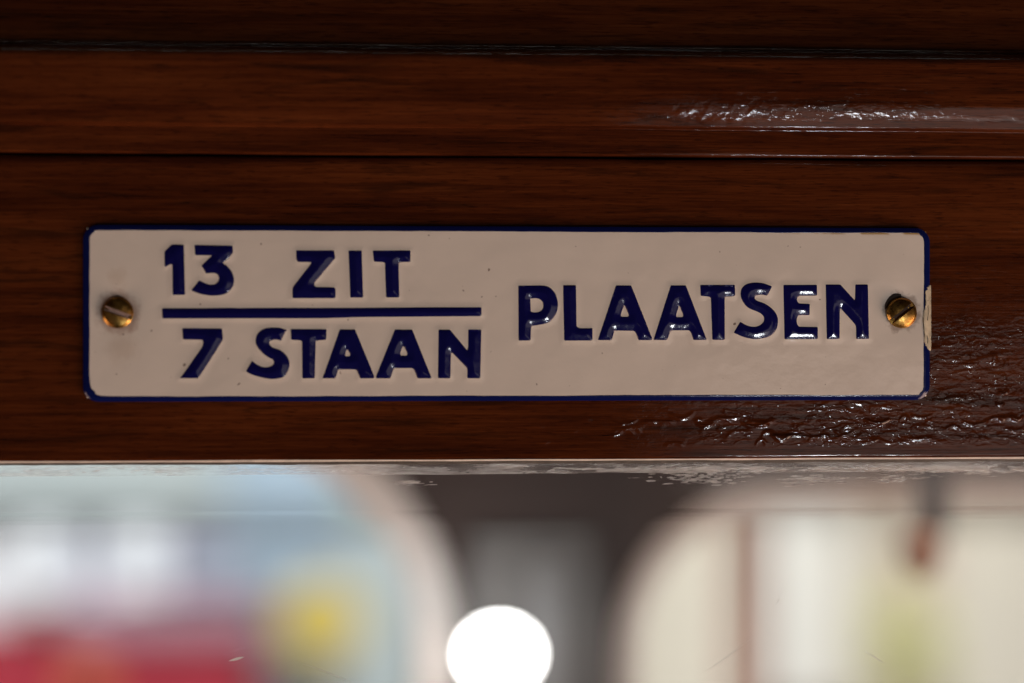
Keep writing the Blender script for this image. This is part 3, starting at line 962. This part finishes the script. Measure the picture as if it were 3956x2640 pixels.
# yellow round sign on a post
ysn = empty('round_sign', (-0.033, 2.6, -1.2))
tag(ysn, 'round yellow disc on a thin post in front of the red vehicle', 'sign')
bm = bmesh.new()
bmesh.ops.create_cone(bm, cap_ends=True, segments=40, radius1=.055, radius2=.055, depth=.006, matrix=Matrix.Translation((-0.033, 2.6, -0.366)) @ Matrix.Rotation(R(90), 4, 'X'))
bm_obj('disc', bm, M_YEL, ysn)
box('post', -0.040, -0.026, 2.606, 2.618, -1.2, -0.38, M_GREY, ysn, 0.002)

# pale house front through the right opening
hs = empty('house_front', (0.8, 3.4, -1.3))
tag(hs, 'cream house front with brown brick pier and pale shutters, right beyond the glass', 'building')
box('wall', 0.30, 2.2, 3.5, 3.8, -1.3, 1.6, M_STONE, hs, 0.01)
box('brick_pier', 0.655, 0.70, 3.42, 3.498, -1.3, -0.30, M_BRICK, hs, 0.005)
box('plinth', 0.45, 0.654, 3.40, 3.499, -1.3, -0.30, M_WARM, hs, 0.005)
box('shutter', 0.72, 0.86, 3.46, 3.499, -0.62, -0.22, M_PALEW, hs, 0.004)
box('shutter', 1.02, 1.20, 3.46, 3.499, -0.75, -0.30, M_WARM, hs, 0.004)
box('drain_pipe', 0.885, 0.915, 3.40, 3.45, -1.3, -0.2, M_WARM, hs, 0.004)
box('door_post', 0.955, 1.015, 3.44, 3.499, -1.3, -0.36, plain('pink_beige_paint', (0.60, 0.44, 0.36), 0.6), hs, 0.004)
box('lintel', 0.60, 1.4, 3.38, 3.499, -0.215, -0.15, M_WHITE, hs, 0.006)
# street floor and far facade so that nothing is empty
far = box('far_facade', -3.5, 3.5, 5.0, 5.2, -1.4, 3.2, plain('grey_facade', (0.55, 0.58, 0.60), 0.8, 0.08, 1.5), None, 0.01)
tag(far, 'pale grey facade far behind the red vehicle', 'building')
bm = bmesh.new()
box_bm(bm, -3.5, 3.5, 0.6, 5.2, -1.45, -1.4)
tag(bm_obj('pavement', bm, plain('paving', (0.25, 0.24, 0.23), 0.9, 0.12, 3)), kind='structure')

# yellow-green shrub by the house
shrub = empty('shrub', (0.90, 3.2, -1.38))
tag(shrub, 'yellow green leafy shrub in front of the cream house front', 'shrub')
rs = np.random.RandomState(4)
V, F = [], []
for k in range(420):
    u = rs.normal(size=3); u /= np.linalg.norm(u)
    c = np.array([0.90, 3.2, -0.49]) + u * rs.uniform(.4, 1) * np.array([.075, .09, .13])
    a, b = rs.normal(size=3), rs.normal(size=3)
    a = a / np.linalg.norm(a) * .016; b = b / np.linalg.norm(b) * .009
    i = len(V)
    V += [c - a, c + b, c + a, c - b]
    F.append((i, i + 1, i + 2, i + 3))
lf = mesh('foliage', V, F, M_LEAF, shrub, False); lf['kind'] = 'stuff'
bm = bmesh.new()
bmesh.ops.create_cone(bm, cap_ends=True, segments=10, radius1=.02, radius2=.008, depth=.85, matrix=Matrix.Translation((0.90, 3.2, -0.96)))
bm_obj('stem', bm, M_BRICK, shrub, True)
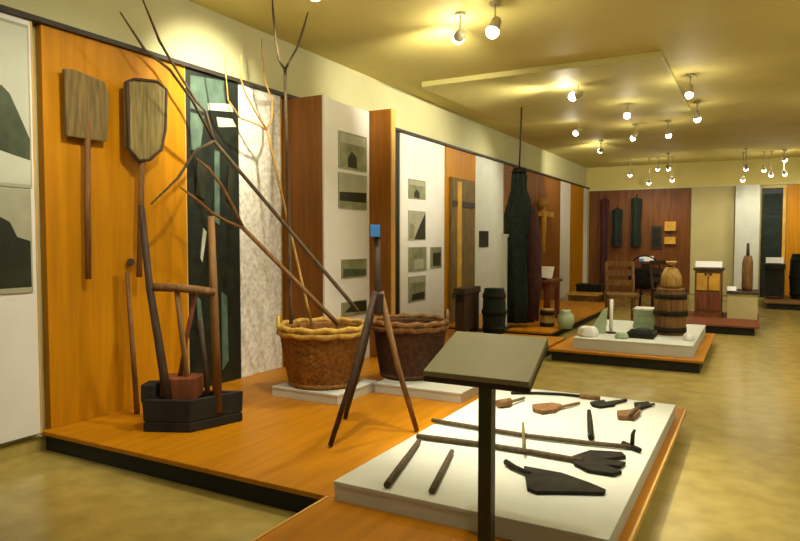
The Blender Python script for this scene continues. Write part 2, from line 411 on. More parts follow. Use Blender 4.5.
fork('slender yellow hay fork with thin upright tines before the speckled panel', M['yellowwood'], P(312,326,y=4.82), (267,130),
     [[(258,116,-4.1),(246,95,-4.12),(241,80,-4.12),(241,56,-4.1)], [(272,118,-4.1),(272,100,-4.1),(265,82,-4.1),(261,38,-4.1)], [(258,125,-4.1),(240,118,-4.14),(228,100,-4.15),(224,55,-4.12)]], r=.012, hx=-4.1)
fork('tall dark two-pronged hay fork standing upright before the first fin', M['smokedwood'], P(291,324,y=4.55), P(285,70,y=4.9),
     [[(279,60,-3.78),(276,42,-3.78),(273,10,-3.78),(272,-4,-3.78)], [(289,62,-3.75),(297,48,-3.72),(303,30,-3.7),(308,12,-3.7)]], r=.015)

# ------------------------------------------------------------------ tripod
ap = P(378, 300, y=3.95)
t = thing('wooden_tripod', 'tall wooden tripod with an upright mast between the baskets and the tool plinth', 'tripod', (ap.x, ap.y, .15))
tops = P(377, 238, y=3.95)
MB().tube([ap-Vector((0,0,.10)), ap, tops], [.026,.026,.022], 10).build('mast', M['darkwood'], t)
f1, f2, f3 = P(330,446,z=.158), P(345,418,z=.158), P(417,431,z=.158)
for f, m in ((f1, 'darkwood'), (f2, 'darkwood'), (f3, 'brownwood')):
    d = (f-ap).normalized()
    MB().tube([ap+Vector((d.x*.06, d.y*.06, .06)), ap.lerp(f,.5), f], [.024,.022,.017], 8).build('leg', M[m], t)
MB().obox(ap+Vector((0,0,-.02)), .09, .09, .14, .3).build('hub', M['darkwood'], t, .01)
o = MB().obox(tops+Vector((.0,0,.045)), .05, .05, .09, .3).build('top_cap', M['black'], t, .004)
o2 = MB().obox(tops+Vector((.005,-.035,.05)), .065, .012, .085, .45).build('tag_plate', M['blue'], t, .003); o2['label'] = 'bright blue tag on the mast top'

# ------------------------------------------------------------------ lectern sign
t = thing('lectern_sign', 'grey-green slanted lectern sign on a dark post in front of the tool plinth', 'lectern', (-.945, 2.46, .15))
MB().box(-.973, -.917, 2.432, 2.488, .158, 1.02).build('post', M['post'], t, .004)
MB().box(-1.07, -.82, 2.34, 2.58, .1505, .16).build('base_plate', M['post'], t, .003)
pa = [P(425,372,y=2.3), P(530,381,y=2.3), P(548,335,y=2.66), P(455,333,y=2.66)]
z0 = (pa[0].z+pa[1].z)/2; z1 = (pa[2].z+pa[3].z)/2
q = [Vector((-1.155,2.3,z0)), Vector((-.72,2.3,z0)), Vector((-.755,2.66,z1)), Vector((-1.17,2.66,z1))]
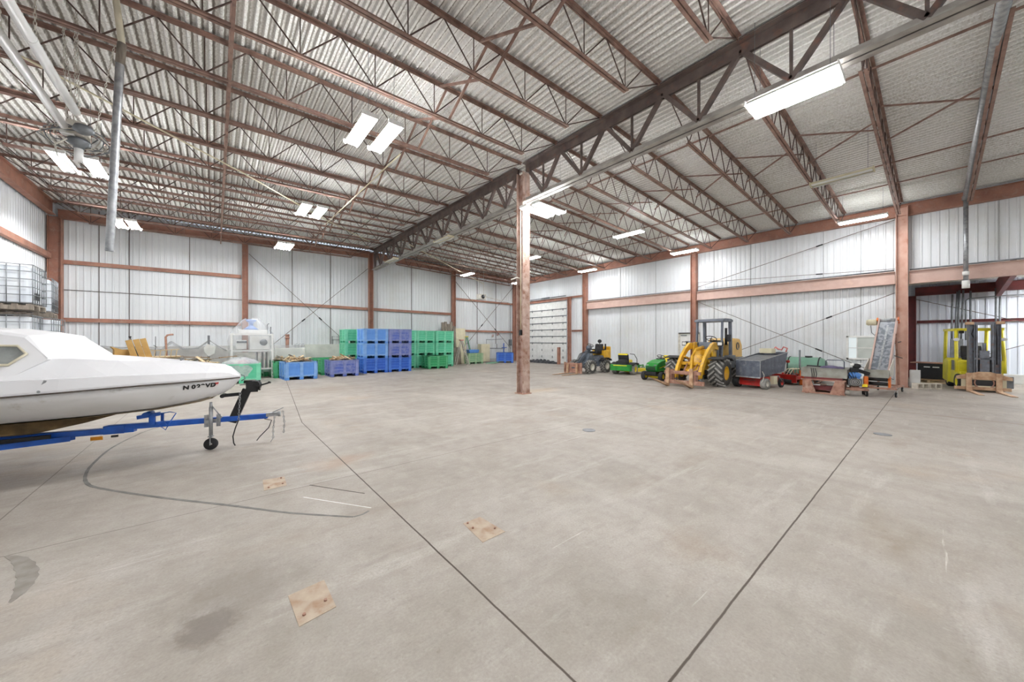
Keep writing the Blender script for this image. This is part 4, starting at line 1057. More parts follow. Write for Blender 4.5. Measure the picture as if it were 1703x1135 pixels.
# ================================================================ caged tanks at the left wall
def make_ibc():
    t = thing('ibc_tank', '', 'tank', (0,0,0))
    b = MB(); x0,x1,y0,y1,z0,z1 = 0.05,0.95,0.05,1.15,0.17,1.12
    b.prism([(x0+.06,y0),(x1-.06,y0),(x1,y0+.06),(x1,y1-.06),(x1-.06,y1),(x0+.06,y1),(x0,y1-.06),(x0,y0+.06)],'z',z0,z1)
    for yb in (0.3,0.6,0.9): b.box(x0-0.012,x1+0.012,yb-0.06,yb+0.06,z0+0.1,z1-0.1)
    bt = b.build('bottle', M['ibc'], t, 0.03)
    MB().cyl((0.5,0.6,1.12),(0.5,0.6,1.17),0.11,n=16).build('lid', M['dark'], bt)
    MB().box(0.955,0.975,0.35,0.8,0.28,0.46).build('black_plate', M['dark'], bt)
    c = MB(); X0,X1,Y0,Y1 = 0,1.0,0,1.2
    for z in (0.18,0.38,0.58,0.78,0.98,1.15):
        c.tube([(X0,Y0,z),(X1,Y0,z),(X1,Y1,z),(X0,Y1,z)],0.011,6,True)
    for i in range(7):
        y = Y0+(Y1-Y0)*i/6.0
        c.cyl((X0,y,0.15),(X0,y,1.15),0.009,n=6).cyl((X1,y,0.15),(X1,y,1.15),0.009,n=6)
    for i in range(1,5):
        x = i/5.0
        c.cyl((x,Y0,0.15),(x,Y0,1.15),0.009,n=6).cyl((x,Y1,0.15),(x,Y1,1.15),0.009,n=6)
    c.build('wire_cage', M['greymetal'], t)
    pl = MB()
    for y in (0.05,0.6,1.15): pl.box(0,1.0,y-0.05,y+0.05,0,0.11)
    for x in (0.06,0.28,0.5,0.72,0.94): pl.box(x-0.05,x+0.05,0,1.2,0.11,0.145)
    pl.build('pallet', M['greywood'], t)
    return t
ib = make_ibc(); used = False
for (x,y,z,rz,lb) in ((-4.62,14.9,0,0.1,'caged white tank, lowest of the near stack at the left edge'),(-4.62,14.9,1.19,0.1,'caged white tank, second from the floor in the near stack at the left edge'),(-4.60,14.85,2.48,0.05,'caged white tank on top of the near stack at the left edge'),
                      (-4.70,16.7,0,0.0,'caged white tank, lowest of the stack beside the corner column'),(-4.70,16.7,1.19,0.0,'caged white tank, middle of the stack beside the corner column'),(-4.72,16.75,2.38,0.12,'caged white tank on top of the stack beside the corner column')):
    place(ib, used, (x,y,z), rz, lb, 'stacked caged tanks'); used = True

# ================================================================ clutter along the back wall
def plain(name, mb, m, label, cat, loc=(0,0,0), rot=(0,0,0), bevel=0, group=None):
    o = mb.build(name, m, None, bevel); o.location = loc; o.rotation_euler = rot
    return tag(o, label, cat, group)
for (x,y,dz,rz,lb) in ((-2.33,19.4,0,0.10,'left one of the three long cardboard cartons leaning together'),(-2.15,19.5,0.03,0.12,'middle one of the three long cardboard cartons leaning together'),(-1.97,19.5,0.06,0.10,'right one of the three long cardboard cartons leaning together')):
    plain('cardboard_carton', MB().box(-0.085,0.085,-0.1,0.1,0,1.75), M['cardboard'], lb, 'box', (x+0.25,y,dz), (0.0,-0.24,rz), 0.004)
plain('cardboard_carton', MB().box(-0.2,0.2,-0.15,0.15,0,0.22).prism([(-0.2,0.22),(0.0,0.22),(-0.28,0.34)],'y',-0.14,0.14), M['cardboard'], 'small open carton left of the leaning cartons', 'box', (-2.7,19.6,1.12), (0,0,0.3))
plain('work_table', MB().box(-3.1,-1.1,19.1,20.1,1.0,1.06).box(-3.05,-2.95,19.15,19.25,0,1.0).box(-1.25,-1.15,19.15,19.25,0,1.0).box(-3.05,-2.95,19.95,20.05,0,1.0).box(-1.25,-1.15,19.95,20.05,0,1.0), M['palewood'], 'plain wooden table behind the boat carrying small cartons', 'table')
t = thing('wooden_rail', 'short railing of pale wooden spindles standing behind the boat', 'rail', (-1.5,19.0,1.06))
for i in range(5): MB().bar((-0.28+0.15*i,0,0),(-0.25+0.15*i,0,0.26),0.05,0.03).build('spindle', M['palewood'], t)
MB().bar((-0.36,0,0.24),(0.42,0,0.28),0.05,0.03).build('top_rail', M['palewood'], t)
plain('bent_pipe', MB().tube([(0,0,0),(-0.04,0,1.55),(-0.05,0,1.82),(0.0,0,1.9),(0.08,0,1.92),(0.18,0,1.93)],0.035), M['rust'], 'rusty pipe with a bend at its top standing behind the boat', 'pipe', (-1.5,20.1,0))
plain('steel_post', MB().box(-0.04,0.04,-0.03,0.03,0,1.9), M['greymetal'], 'slim grey post standing before the back wall', 'post', (-0.22,20.1,0))
plain('thin_rod_stand', MB().cyl((0,0,0),(0,0,1.85),0.012,n=6).cyl((-0.06,0,1.5),(0.05,0,1.4),0.01,n=6), M['dark'], 'thin dark rod standing left of the bent pipe', 'rod', (-1.85,20.2,0))
plain('white_sheet', MB().prism([(0,0.2),(0.13,0),(0.32,0.12),(0.36,0.4),(0.1,0.52),(-0.02,0.36)],'y',0,0.015), M['white'], 'tilted white sheet board standing before the back wall', 'sheet', (-0.35,19.5,1.02), (0.1,0,0))
plain('broom_handle', MB().cyl((0,0,0),(-0.5,0.1,1.6),0.014,n=6).bx((-0.5,0.1,1.62),(0.07,0.05,0.05)), M['dark'], 'dark broom handle leaning left of the cartons', 'broom', (-1.95,19.25,0.2))
# shelf of scrap covering plastic film
def film_sheet(name, path, y0, y1, m, label, cat, parent=None, seed=1):
    r_ = random.Random(seed); nx = len(path); ny = 9; vs = []; fs = []
    for i,(x,z) in enumerate(path):
        for j in range(ny):
            vs.append((x+r_.uniform(-.03,.03), y0+(y1-y0)*j/(ny-1)+r_.uniform(-.02,.02), z+r_.uniform(-.035,.035)))
    for i in range(nx-1):
        for j in range(ny-1): fs.append((i*ny+j,i*ny+j+1,(i+1)*ny+j+1,(i+1)*ny+j))
    o = MB().add(vs,fs,True).build(name, m, parent)
    so = o.modifiers.new('thickness','SOLIDIFY'); so.thickness = 0.003
    if label: tag(o, label, cat)
    return o
film_sheet('plastic_sheet', [(-4.6,1.35),(-3.9,1.52),(-3.2,1.38),(-2.4,1.42),(-1.8,1.30),(-1.5,1.62),(-1.1,1.30),(-0.6,1.34),(-0.22,1.68),(0.1,1.4),(0.4,1.2)], 21.2, 22.41, M['film'], 'wrinkled clear plastic sheet spread along the stem wall', 'sheet', seed=4)
# debris: boards, branches on the bins behind the boat
for i in range(16):
    x = -3.0+rg.uniform(0,3.9); y = 18.4+rg.uniform(0,0.9); a = rg.uniform(0,PI); L_ = rg.uniform(0.5,1.3)
    plain('loose_board', MB().bx((0,0,0),(L_,rg.uniform(.05,.12),0.025)), M[('wood','greywood','palewood')[i%3]], 'loose board tossed on the scrap behind the boat', 'board', (x,y,0.92+rg.uniform(0,.12)), (rg.uniform(-.1,.1),rg.uniform(-.15,.15),a), group='loose boards behind the boat')
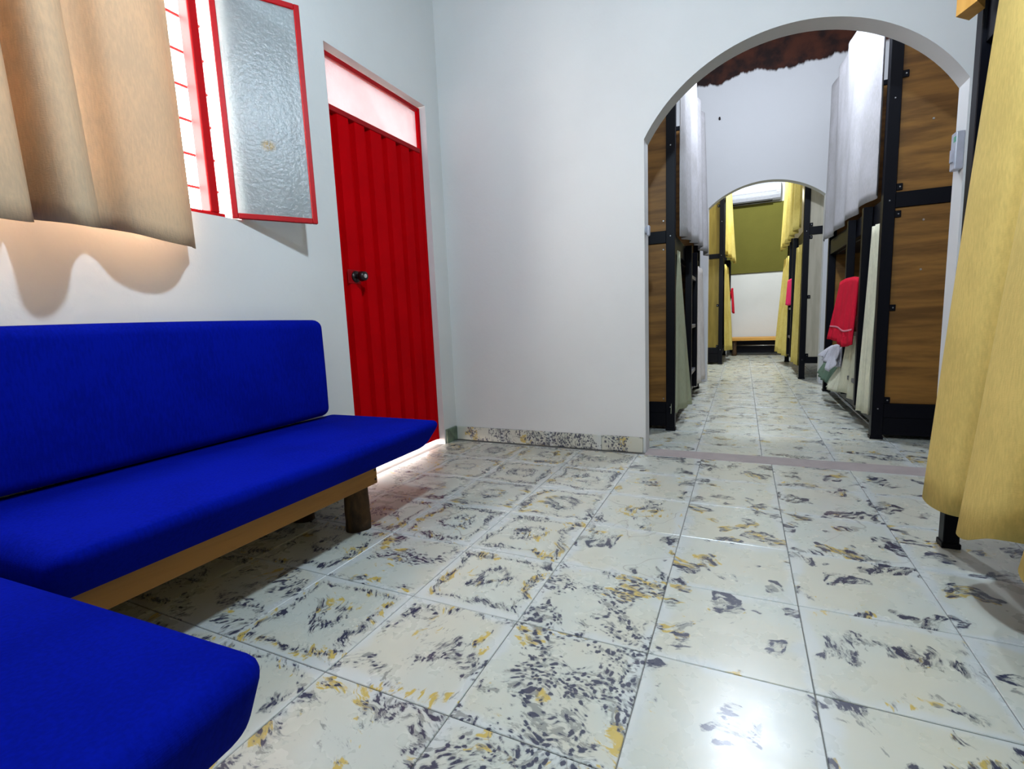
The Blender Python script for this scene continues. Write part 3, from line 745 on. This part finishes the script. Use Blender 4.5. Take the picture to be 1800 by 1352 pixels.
bl = tag(part('olive_patch', (-0.42, YF-0.022, 1.45), (0.95, YF-0.010, 2.60), 'olive', None), 'plain flat olive tone on the far wall below the air conditioner', 'olive_patch')  # thin box, one even olive tone over this stretch of wall
part('lower_edge', (-0.42, YF-0.026, 1.432), (0.95, YF-0.008, 1.452), 'olive', bl, 0.004)
bn = thing('bench', 'low orange wooden bench at the far wall', 'bench', (0.3, 9.6, 0))
part('seat_plank', (-0.22, 9.38, 0.262), (0.95, 9.80, 0.312), 'bench_wood', bn, 0.004)
for x in (-0.12, 0.84):
    for y in (9.44, 9.72): log_leg(bn, x, y, 0.262, 0.038, int(10*x+y))
bm = new_bm(); tube(bm, (-0.12, 9.58, 0.17), (0.84, 9.58, 0.17), 0.010, n=8)
part('under_bench_shade', (-0.2, 9.755, 0.03), (0.93, 9.785, 0.262), 'mattress', bn)  # dark sheet standing in for the shade beneath the seat
wobj('stretcher', bm, 'steel', bn, True)['label'] = 'pale metal bar below the seat'

# ------------------------------------------------------------------ small fittings on the arch jambs
sw = thing('light_switch', 'white switch box on the right jamb of the first arch', 'switch', (0.83, YA0+0.04, 1.34))
part('switch_plate', (0.806, YA0+0.004, 1.342), (0.836, YA0+0.060, 1.497), 'white_plastic', sw, 0.004, 2)
part('rocker', (0.800, YA0+0.022, 1.375), (0.808, YA0+0.048, 1.43), 'white_plastic', sw, 0.002)
part('printed_mark', (0.8055, YA0+0.004, 1.455), (0.8065, YA0+0.03, 1.478), 'green_print', sw)['label'] = 'small green mark'
hk = thing('wall_hook', 'small white knob on the left jamb of the first arch', 'hook', (-0.487, YA0+0.03, 1.235))
bm = new_bm(); tube(bm, (-0.487, YA0+0.03, 1.236), (-0.478, YA0+0.03, 1.236), 0.020, 0.020, 16); wobj('hook_base', bm, 'white_plastic', hk, True)
bm = new_bm(); bx(bm, (-0.480, YA0+0.016, 1.205), (-0.462, YA0+0.044, 1.262), 0.008, 3); wobj('hook_head', bm, 'white_plastic', hk, True)
nl = new_bm(); tube(nl, (-0.254, YM0, 2.792), (-0.254, YM0-0.03, 2.80), 0.011, 0.009, 8)
tag(wobj('wall_plug', nl, 'knob', None), 'tiny dark plug on the white wall above the second arch', 'plug')
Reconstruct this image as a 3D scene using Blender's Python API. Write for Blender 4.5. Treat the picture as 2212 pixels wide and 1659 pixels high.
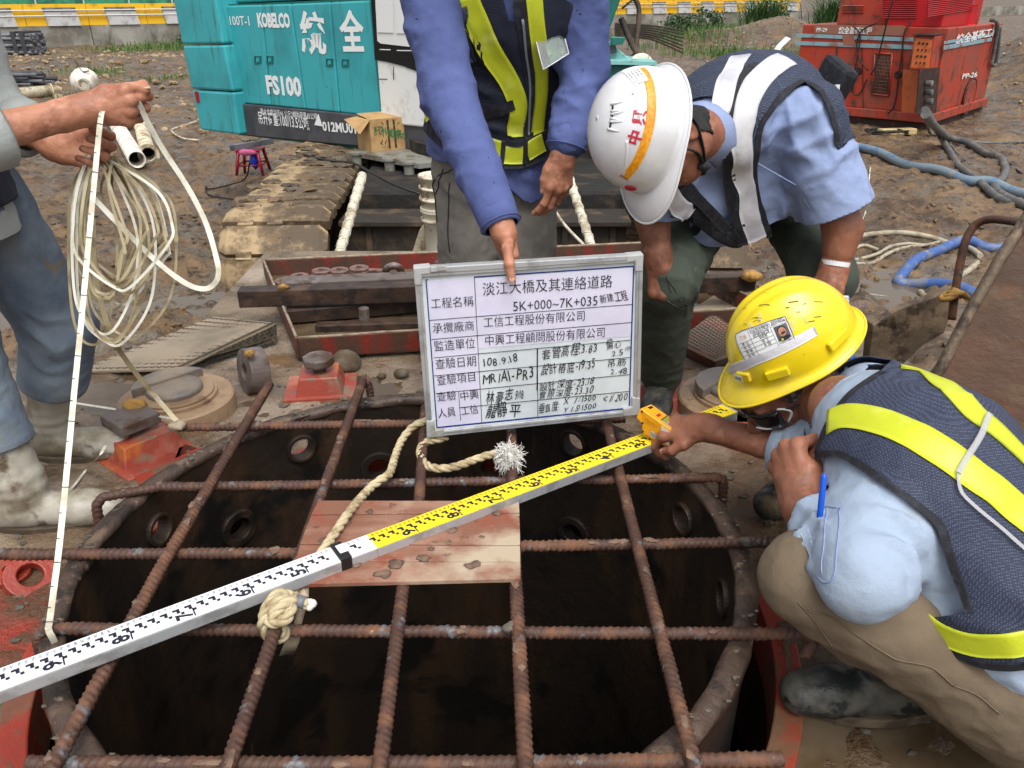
# Recreation of a construction-site photograph: a survey check at a bored-pile casing.
import bpy, bmesh, math, random
import numpy as np
from mathutils import Vector, Matrix, Quaternion
from mathutils.bvhtree import BVHTree
for _o in list(bpy.data.objects):
 bpy.data.objects.remove(_o)
SC = bpy.context.scene
COL = SC.collection
R = math.radians
# ------------------------------------------------------------------ camera
TH = R(26.2)
F, CX, CY = 1720.0, 1106.0, 829.5            # focal length and centre in preview pixels (2212 wide)
cam_d = bpy.data.cameras.new("camera")
cam_d.sensor_width = 36.0
cam_d.lens = 36.0 * F / 2212.0
cam_d.clip_start = 0.05
cam_d.clip_end = 900.0
camera = bpy.data.objects.new("camera", cam_d)
COL.objects.link(camera)
camera.location = (0, 0, 1.0)
camera.rotation_euler = (R(90) - TH, 0, 0)
SC.camera = camera
# ------------------------------------------------------------------ sky, sun, exposure (bright overcast)
SUN_EL, SUN_AZ = R(62), R(165)               # azimuth clockwise from +Y
world = bpy.data.worlds.new("World")
SC.world = world
world.use_nodes = True
_nt = world.node_tree
_nt.nodes.clear()
_sky = _nt.nodes.new("ShaderNodeTexSky")
_sky.sky_type = 'NISHITA'
_sky.sun_disc = False
_sky.sun_elevation = SUN_EL
_sky.sun_rotation = SUN_AZ
_sky.air_density = 1.0
_sky.dust_density = 6.0
_sky.ozone_density = 1.0
_hs = _nt.nodes.new("ShaderNodeHueSaturation")
_hs.inputs["Saturation"].default_value = 0.22     # cloud cover: the sky light is nearly white
_bg = _nt.nodes.new("ShaderNodeBackground")
_bg.inputs["Strength"].default_value = 0.15
_wo = _nt.nodes.new("ShaderNodeOutputWorld")
_nt.links.new(_sky.outputs[0], _hs.inputs["Color"])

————

| GIVEN INSTRUCTION |
Set down only the lines running from the line with "Reconstruct this image" to the end of the entries, inclusive; omit every picture.

| RESPONSE |
Reconstruct this image as a 3D scene using Blender's Python API. Write for Blender 4.5. Treat the picture as 2212 pixels wide and 1659 pixels high.
# Recreation of a construction-site photograph: a survey check at a bored-pile casing.
import bpy, bmesh, math, random
import numpy as np
from mathutils import Vector, Matrix, Quaternion
from mathutils.bvhtree import BVHTree
for _o in list(bpy.data.objects):
 bpy.data.objects.remove(_o)
SC = bpy.context.scene
COL = SC.collection
R = math.radians
# ------------------------------------------------------------------ camera
TH = R(26.2)
F, CX, CY = 1720.0, 1106.0, 829.5            # focal length and centre in preview pixels (2212 wide)
cam_d = bpy.data.cameras.new("camera")
cam_d.sensor_width = 36.0
cam_d.lens = 36.0 * F / 2212.0
cam_d.clip_start = 0.05
cam_d.clip_end = 900.0
camera = bpy.data.objects.new("camera", cam_d)
COL.objects.link(camera)
camera.location = (0, 0, 1.0)
camera.rotation_euler = (R(90) - TH, 0, 0)
SC.camera = camera
# ------------------------------------------------------------------ sky, sun, exposure (bright overcast)
SUN_EL, SUN_AZ = R(62), R(165)               # azimuth clockwise from +Y
world = bpy.data.worlds.new("World")
SC.world = world
world.use_nodes = True
_nt = world.node_tree
_nt.nodes.clear()
_sky = _nt.nodes.new("ShaderNodeTexSky")
_sky.sky_type = 'NISHITA'
_sky.sun_disc = False
_sky.sun_elevation = SUN_EL
_sky.sun_rotation = SUN_AZ
_sky.air_density = 1.0
_sky.dust_density = 6.0
_sky.ozone_density = 1.0
_hs = _nt.nodes.new("ShaderNodeHueSaturation")
_hs.inputs["Saturation"].default_value = 0.22     # cloud cover: the sky light is nearly white
_bg = _nt.nodes.new("ShaderNodeBackground")
_bg.inputs["Strength"].default_value = 0.15
_wo = _nt.nodes.new("ShaderNodeOutputWorld")
_nt.links.new(_sky.outputs[0], _hs.inputs["Color"])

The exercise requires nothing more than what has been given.